Y es que la situación de anormalidad se ha convertido en la norma. Pareciera que desde las más altas esferas del gobierno nacional, hasta el pequeño vendedor de cambures de cualquier plaza o avenida del país, están (o estamos) en la sintonía de acabar con lo poco que queda de Venezuela.
En un país normal no pasaría esto, no. Y más allá de las explicaciones tuertas sobre sus causas y motivaciones, solo podemos decir que no hay excusa para llevar al país en una centrífuga que nos tiene dando miles de vueltas y todos como empujados a salir de nuestro espacio como un proceso normal de la vida. Salir, si salir del país que no vio nacer, del país que tiene la semilla de nuestros antepasados, que tiene el germen de la libertad y de la vida, ese país ya no es un país normal.

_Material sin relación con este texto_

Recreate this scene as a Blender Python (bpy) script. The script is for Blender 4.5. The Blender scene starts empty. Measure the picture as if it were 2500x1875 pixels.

Todo es un caos, un caos vital, pareciéramos un modelo teórico de James Gleick sobre la Teoría del Caos, donde se mezcla todo, lo social, lo económico, lo financiero, y hasta resulta posible decir, lo espiritual. Tanto así que mucha gente juega con frases como la muerte resulta ser una opción de vida: Muero yo para que otros sobrevivan.
La ceguera total de los factores políticos gobernantes ha profundizado esta situación, pero la cuerda tiene cierto grado de flexibilidad que no puede ser forzado, en ese lugar estamos.
El gobierno que actúa como el marido borracho y con dinero que a fuerza de real cree solucionar los problemas matrimoniales, no logra estabilizar nada y para colmo lo que hace es un punto más a la explosión total de nuestro país. La excusa de factores externos se ha convertido en un discurso trillado, persistente pero a la vez incapaz de solucionar la realidad que vivimos.
En un país normal, no hace falta decirlo, esto no pasaría, pero nos hemos vuelto tan anormales que mucha gente se ha acostumbrado a vivir en esta situación y los que no, salen espantados, decepcionados de su patria. Esto no ocurre en un país normal.